Climate Programs Escape Trump Budget Knife. But the Real Fight Lies Ahead.

Federal climate change and environmental programs survived largely intact in the $1.2 trillion budget deal that Congressional leaders reached in their weekend huddle to keep the federal government running through September. But the future beyond then is murky.

At risk of being slashedare U.S. clean energy research, the launching of Earth-observation satellite instruments, international aid for renewable energy and many other elements of the U.S. effort on climate change. President Donald Trump has provided Congress with no detailed proposal for fiscal year 2018, which starts in just five months, beyond a bare-bones outline proposing deep budget cuts for the Environmental Protection Agency, the State Department and other government agencies engaged on climate change.

The Republican-led Congress, which has not passed a single appropriations bill by the start of any fiscal year since 2010, appears no more likely to meet that deadline under a Republican president than it was under President Barack Obama.

Federal agencies face the same budget chaos they've dealt with for years, with the added wild card of Trump's plan to dramatically switch direction.
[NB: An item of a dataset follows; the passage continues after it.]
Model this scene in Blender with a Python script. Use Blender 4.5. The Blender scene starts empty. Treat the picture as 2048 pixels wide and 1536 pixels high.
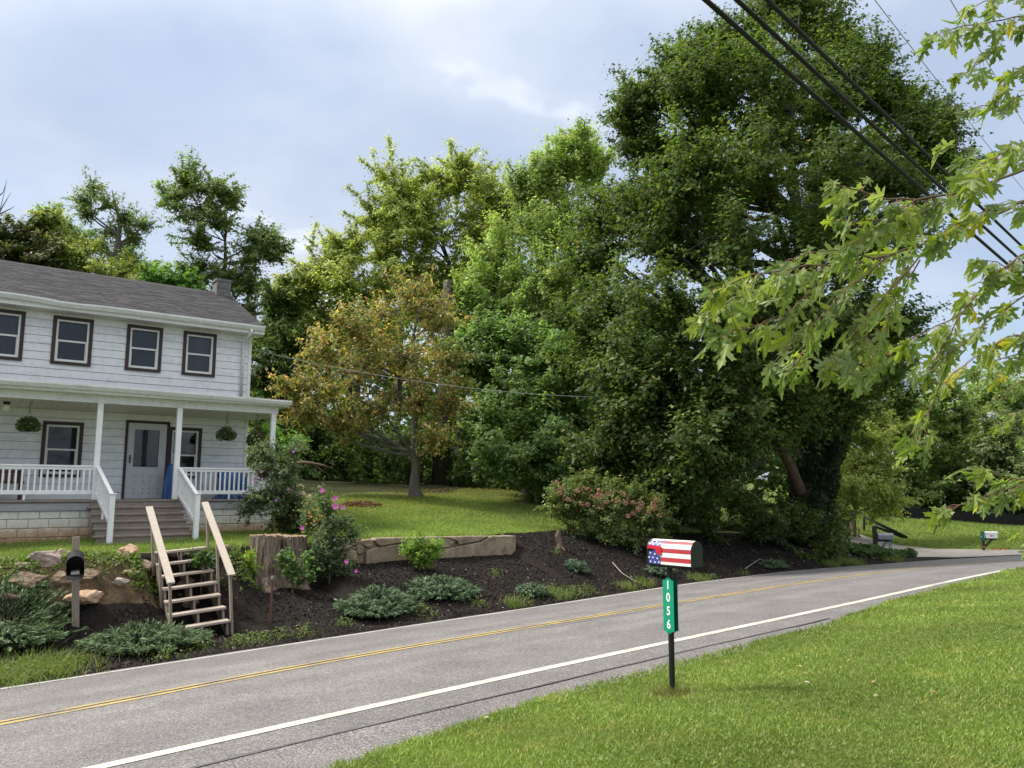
import bpy, bmesh, math, random
import numpy as np
from mathutils import Vector, Matrix
R = math.radians
rng = np.random.default_rng(7)
random.seed(7)
SC = bpy.context.scene
COL = SC.collection

# ------------------------------------------------------------------ camera, world, sun, exposure
F = 1560.0                      # focal length in pixels of a 2048 px wide frame
PITCH = math.atan(217 / F)
EYE = 1.6
cam_d = bpy.data.cameras.new('camera')
cam_d.sensor_width = 36.0
cam_d.lens = 36.0 * F / 2048
cam_d.clip_start = 0.05
cam_d.clip_end = 3000
cam = bpy.data.objects.new('camera', cam_d)
cam.location = (0, 0, EYE)
cam.rotation_euler = (R(90) + PITCH, 0, 0)
COL.objects.link(cam)
SC.camera = cam

SUN_EL, SUN_AZ = R(52), R(-84)   # azimuth clockwise from +Y, high on the left
world = bpy.data.worlds.new('World')
SC.world = world
world.use_nodes = True
wn = world.node_tree
wn.nodes.clear()
def wnode(t, **k):
    n = wn.nodes.new(t)
    for a, b in k.items(): setattr(n, a, b)
    return n
w_out = wnode('ShaderNodeOutputWorld')
w_bg = wnode('ShaderNodeBackground')
w_bg.inputs['Strength'].default_value = 0.1
sky = wnode('ShaderNodeTexSky', sky_type='NISHITA')
sky.sun_disc = False
sky.sun_elevation = SUN_EL
sky.sun_rotation = SUN_AZ
sky.dust_density = 2.5
sky.air_density = 1.1
tc = wnode('ShaderNodeTexCoord')
# a thin broken cloud sheet over the whole sky
sep = wnode('ShaderNodeSeparateXYZ'); wn.links.new(tc.outputs['Generated'], sep.inputs[0])
zc = wnode('ShaderNodeMath', operation='MAXIMUM'); wn.links.new(sep.outputs['Z'], zc.inputs[0]); zc.inputs[1].default_value = 0.0
za = wnode('ShaderNodeMath', operation='ADD'); wn.links.new(zc.outputs[0], za.inputs[0]); za.inputs[1].default_value = 0.25
dx = wnode('ShaderNodeMath', operation='DIVIDE'); wn.links.new(sep.outputs['X'], dx.inputs[0]); wn.links.new(za.outputs[0], dx.inputs[1])
dy = wnode('ShaderNodeMath', operation='DIVIDE'); wn.links.new(sep.outputs['Y'], dy.inputs[0]); wn.links.new(za.outputs[0], dy.inputs[1])
cb = wnode('ShaderNodeCombineXYZ'); wn.links.new(dx.outputs[0], cb.inputs[0]); wn.links.new(dy.outputs[0], cb.inputs[1])
cb.inputs[2].default_value = 3.7
n1 = wnode('ShaderNodeTexNoise'); n1.inputs['Scale'].default_value = .8; n1.inputs['Detail'].default_value = 4; n1.inputs['Roughness'].default_value = 0.52; n1.inputs['Distortion'].default_value = 0.3
wn.links.new(cb.outputs[0], n1.inputs['Vector'])
r1 = wnode('ShaderNodeValToRGB')           # where cloud veils the blue
r1.color_ramp.elements[0].position = 0.30; r1.color_ramp.elements[0].color = (0.42, 0.42, 0.42, 1)
r1.color_ramp.elements[1].position = 0.62; r1.color_ramp.elements[1].color = (0.97, 0.97, 0.97, 1)
wn.links.new(n1.outputs['Fac'], r1.inputs[0])
n2 = wnode('ShaderNodeTexNoise'); n2.inputs['Scale'].default_value = 1.5; n2.inputs['Detail'].default_value = 5; n2.inputs['Roughness'].default_value = 0.5
wn.links.new(cb.outputs[0], n2.inputs['Vector'])
r2 = wnode('ShaderNodeValToRGB')           # grey-lavender cloud to sunlit white cloud
r2.color_ramp.elements[0].position = 0.40; r2.color_ramp.elements[0].color = (2.6, 3.1, 4.05, 1)
r2.color_ramp.elements[1].position = 0.69; r2.color_ramp.elements[1].color = (8.5, 8.5, 8.6, 1)
e = r2.color_ramp.elements.new(0.57); e.color = (3.4, 3.75, 4.5, 1)
wn.links.new(n2.outputs['Fac'], r2.inputs[0])
mx = wnode('ShaderNodeMixRGB')
wn.links.new(r1.outputs[0], mx.inputs[0]); wn.links.new(sky.outputs[0], mx.inputs[1]); wn.links.new(r2.outputs[0], mx.inputs[2])
# thinner, whiter veil towards the zenith
r3 = wnode('ShaderNodeValToRGB'); r3.color_ramp.interpolation = 'EASE'
r3.color_ramp.elements[0].position = 0.45; r3.color_ramp.elements[0].color = (0, 0, 0, 1)
r3.color_ramp.elements[1].position = 0.85; r3.color_ramp.elements[1].color = (1, 1, 1, 1)
zn = wnode('ShaderNodeMath', operation='MULTIPLY_ADD'); wn.links.new(n2.outputs['Fac'], zn.inputs[0]); zn.inputs[1].default_value = .35
zs = wnode('ShaderNodeMath', operation='SUBTRACT'); wn.links.new(sep.outputs['Z'], zs.inputs[0]); zs.inputs[1].default_value = .17
wn.links.new(zs.outputs[0], zn.inputs[2]); wn.links.new(zn.outputs[0], r3.inputs[0])
mz = wnode('ShaderNodeMixRGB'); wn.links.new(r3.outputs[0], mz.inputs[0]); wn.links.new(mx.outputs[0], mz.inputs[1]); mz.inputs[2].default_value = (8.6, 8.5, 8.4, 1)
wn.links.new(mz.outputs[0], w_bg.inputs['Color'])
wn.links.new(w_bg.outputs[0], w_out.inputs[0])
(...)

Climate change programs, a top Obama administration priority, could be eviscerated under Trump, but no one yet knows whether Congress will capitulate or how far the White House will press in the bargaining over dollars and cents.

The interim budget agreement, which Trump is expected to sign this week, keeps climate-related programs in limbo. The $8 billion EPA budget marks a 1 percent cut from the previous year, and holds the agency staff to 15,000, the lowest level since 1989. In contrast, Trump's draft FY 2018 spending outline would cut EPA spending by 31 percent and cut 3,200 positions. That would put staffing at its lowest level since 1978.

The Congressional summary of the deal noted that it contains provisions "to stop the EPA's anti-growth agenda that includes various harmful, costly, and potentially job-killing regulations." But the provisions don't have immediate impact; for example, the EPA will be required to report on the backlog of mining permits awaiting approval, but it doesn't direct the agency to approve particular permits.

The State Department's budget under the deal includes no money for the Green Climate Fund, the international fund to help developing nations prepare for climate change. The United States has paid only $1 billion of the $3 billion it has pledged to the fund. There will be no funding for the United Nations' Intergovernmental Panel on Climate Change, or for two UN efforts to accelerate the transition away from fossil fuels, the Strategic Climate Fund and the Clean Technology Fund.

The budget bill slightly increases the Energy Department's budget, including $42 million in new funding for "research into the next generation of energy sources," according to the Congressional summary.

Democrats are now hoping to build on this success in the larger fight over Trump's first budget, which will set the nation's direction on environment, energy and climate. Rep. Marcy Kaptur of Ohio, the highest-ranking Democrat on the House Appropriations Subcommittee on Energy and Water, said that although the budget deal was "imperfect," it would "send a signal of stability and security to the American people."

She praised the deal for preserving funding for Great Lakes protection and for "investing in cutting edge science as well as energy efficiency and renewable energy projects, for which this bill allocates $2.1 billion."

But the core of the department's green energy research, under its office of Energy Efficiency and Renewable Energy, is reportedly being put under the control of Daniel Simmons, former vice president for policy at the fossil fuel industry-funded Institute for Energy Research and a critic of federal support for renewables.

NASA's funding will increase 2 percent in the budget deal, and the bill includes full funding for the continuation of NOAA's current Joint Polar Satellite System weather satellite program and the Geostationary Operational Environmental Satellite program to help maintain and improve weather forecasting.

In claiming victory, Democrats pointed to the funding levels for science, as well as their success in fending off the White House effort to include funds for a Mexico border wall and to cut Planned Parenthood funding. "This is a good agreement for the American people," said Senate Minority Leader Chuck Schumer of New York.